You declare war, move your armies around, attack and retreat in the strategy screen; if you prefer to autocalc battles, you don’t have to enter the battle segment at all. If you do, however, you are taken into the battlefield – a 5-by-3 grid. Each square has room for one army unit from each side; the 5 squares closest to you are where you deploy forces from your reserves or pull them back out. There are also number of different-looking battlefields with somewhat different terrain features that can hamper movement and spellcasting, and learning to use terrain to your advantage is part of the fun. The grid system, again based on the board game, still today feels very different from most computer strategy games I’ve played, although there is one feature/bug in the implementation that means two hostile units can simply pass «through» each other if they both decide to advance. Nevertheless, commanding your own battles in Birthright is a singular experience and can be a lot of fun.

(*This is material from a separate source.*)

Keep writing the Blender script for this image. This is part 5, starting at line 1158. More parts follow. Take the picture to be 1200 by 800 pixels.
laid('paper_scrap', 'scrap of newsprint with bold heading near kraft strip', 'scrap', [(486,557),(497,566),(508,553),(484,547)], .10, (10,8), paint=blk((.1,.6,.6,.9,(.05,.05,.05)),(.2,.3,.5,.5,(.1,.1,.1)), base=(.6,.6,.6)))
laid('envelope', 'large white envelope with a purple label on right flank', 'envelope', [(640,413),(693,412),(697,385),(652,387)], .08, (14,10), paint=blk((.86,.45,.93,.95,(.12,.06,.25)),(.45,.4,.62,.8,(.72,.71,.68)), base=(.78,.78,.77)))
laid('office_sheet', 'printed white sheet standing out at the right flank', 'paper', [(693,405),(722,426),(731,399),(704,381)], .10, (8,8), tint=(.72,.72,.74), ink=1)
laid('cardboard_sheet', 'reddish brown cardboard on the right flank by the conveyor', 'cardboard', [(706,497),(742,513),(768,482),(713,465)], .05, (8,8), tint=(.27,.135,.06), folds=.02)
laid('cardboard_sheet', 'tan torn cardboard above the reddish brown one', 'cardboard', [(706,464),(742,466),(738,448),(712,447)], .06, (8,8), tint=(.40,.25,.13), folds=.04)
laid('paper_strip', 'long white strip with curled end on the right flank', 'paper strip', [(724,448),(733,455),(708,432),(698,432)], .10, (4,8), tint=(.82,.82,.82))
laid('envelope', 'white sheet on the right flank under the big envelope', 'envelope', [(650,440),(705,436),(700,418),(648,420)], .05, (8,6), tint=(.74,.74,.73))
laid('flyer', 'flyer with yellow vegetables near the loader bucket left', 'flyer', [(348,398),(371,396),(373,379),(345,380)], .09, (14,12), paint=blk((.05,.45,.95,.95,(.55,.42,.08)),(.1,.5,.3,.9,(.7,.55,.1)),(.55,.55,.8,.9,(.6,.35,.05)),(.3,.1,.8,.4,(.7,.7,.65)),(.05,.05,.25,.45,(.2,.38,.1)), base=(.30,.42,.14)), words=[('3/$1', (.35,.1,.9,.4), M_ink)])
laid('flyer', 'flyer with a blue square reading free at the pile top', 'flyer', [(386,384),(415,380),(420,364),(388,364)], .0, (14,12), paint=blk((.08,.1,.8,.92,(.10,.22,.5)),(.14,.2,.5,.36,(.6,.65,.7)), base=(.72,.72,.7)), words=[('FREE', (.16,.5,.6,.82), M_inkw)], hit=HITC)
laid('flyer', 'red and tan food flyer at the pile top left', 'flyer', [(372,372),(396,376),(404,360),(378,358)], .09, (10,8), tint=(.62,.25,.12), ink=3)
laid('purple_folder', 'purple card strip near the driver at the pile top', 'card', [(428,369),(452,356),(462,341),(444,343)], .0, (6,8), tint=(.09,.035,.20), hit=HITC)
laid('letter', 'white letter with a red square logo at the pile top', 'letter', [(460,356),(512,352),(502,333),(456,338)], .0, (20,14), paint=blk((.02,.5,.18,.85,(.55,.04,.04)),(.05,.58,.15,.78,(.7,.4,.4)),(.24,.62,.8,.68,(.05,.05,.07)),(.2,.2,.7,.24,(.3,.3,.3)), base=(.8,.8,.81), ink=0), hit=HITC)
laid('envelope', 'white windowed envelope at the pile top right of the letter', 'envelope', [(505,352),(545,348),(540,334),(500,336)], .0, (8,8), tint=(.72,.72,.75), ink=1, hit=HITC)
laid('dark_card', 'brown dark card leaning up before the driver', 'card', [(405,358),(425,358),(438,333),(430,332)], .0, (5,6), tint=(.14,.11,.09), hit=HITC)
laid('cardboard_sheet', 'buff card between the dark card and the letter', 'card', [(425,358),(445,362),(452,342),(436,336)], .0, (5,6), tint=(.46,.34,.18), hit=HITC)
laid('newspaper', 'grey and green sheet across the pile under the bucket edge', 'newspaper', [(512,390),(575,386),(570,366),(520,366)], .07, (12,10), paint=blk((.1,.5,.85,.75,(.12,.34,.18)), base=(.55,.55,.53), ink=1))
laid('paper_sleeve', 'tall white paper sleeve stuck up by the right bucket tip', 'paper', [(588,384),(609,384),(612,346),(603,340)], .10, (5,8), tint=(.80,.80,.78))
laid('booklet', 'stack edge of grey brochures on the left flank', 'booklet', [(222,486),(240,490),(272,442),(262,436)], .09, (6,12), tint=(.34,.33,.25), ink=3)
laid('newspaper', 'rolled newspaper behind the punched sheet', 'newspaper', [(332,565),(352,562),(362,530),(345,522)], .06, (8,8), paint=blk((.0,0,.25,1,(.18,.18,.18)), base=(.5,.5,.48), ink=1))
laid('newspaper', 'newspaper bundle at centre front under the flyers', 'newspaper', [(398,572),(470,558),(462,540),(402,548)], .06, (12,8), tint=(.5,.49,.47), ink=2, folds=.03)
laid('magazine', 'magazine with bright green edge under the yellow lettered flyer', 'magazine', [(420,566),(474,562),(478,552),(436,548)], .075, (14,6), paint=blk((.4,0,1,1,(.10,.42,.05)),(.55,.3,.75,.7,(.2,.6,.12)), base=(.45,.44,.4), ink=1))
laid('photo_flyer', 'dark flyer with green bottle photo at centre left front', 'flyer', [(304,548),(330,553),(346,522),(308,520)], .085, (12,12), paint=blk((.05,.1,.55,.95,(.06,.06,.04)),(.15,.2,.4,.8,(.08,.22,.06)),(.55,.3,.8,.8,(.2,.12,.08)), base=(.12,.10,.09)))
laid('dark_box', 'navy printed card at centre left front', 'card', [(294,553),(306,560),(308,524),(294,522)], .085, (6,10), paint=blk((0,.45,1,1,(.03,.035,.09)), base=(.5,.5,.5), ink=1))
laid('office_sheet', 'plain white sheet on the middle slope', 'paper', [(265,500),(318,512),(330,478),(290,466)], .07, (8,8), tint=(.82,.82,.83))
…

Battle ends once one side has 4 or more times as many men on the field as the enemy, not counting reserves. (At this point, any troops the losing side have remaining on the field will be lost.) Thus, you can try to swarm the enemy lines by an all-out charge, but this is risky since placing fresh troops behind your advancing ones means they have nowhere to retreat if the melee goes wrong – and melee outcomes are notoriously and annoyingly unpredictable; for example, sometimes lowly levies can defeat a squadron of charging knights, and even if they don’t, heavy losses tend to be the order of the day.

Arguably the greatest flaw of the battle system is that ranged units are comparably overpowered, especially on Slow or Medium battle settings. Ranged units can slaughter slower enemy melee troops without taking any losses themselves, simply by staying out of range, especially in skirmishes between forces small enough to allow plenty of space to maneuver on the field.

Autocalcing battles is much more predictable and doesn’t give ranged units any unfair advantage – winning in autocalced battles is more a question of having the biggest and most expensive army. This may be a slightly «fairer» way to play and certainly lets you finish the game in less clock time, although it perhaps doesn’t quite match the satisfaction of thwarting a much more powerful foe with your cheap archer forces. Also, if you want to beat the most powerful battle mages like The Gorgon or Rhuobhe Manslayer, be prepared to command the battle yourself or suffer massive losses against a single unit.

There is one generic army type that beats archers even if you command them yourself, at least in larger battles, and that’s summoned Skeletons. Despite being melee troops, the walking dead are so tough that they tend to wipe the floor with most enemies without taking much losses themselves.  Their main weakness is priest characters, who can decimate them with «Turn Undead» spells (which, unlike the D&D board game ability, will send off a roaring fireball to blast the Skeletons to cinders). Note that you again need a patch to avoid Turn Undead working on the living as well, turning priests to the most powerful allround battle mages in the game.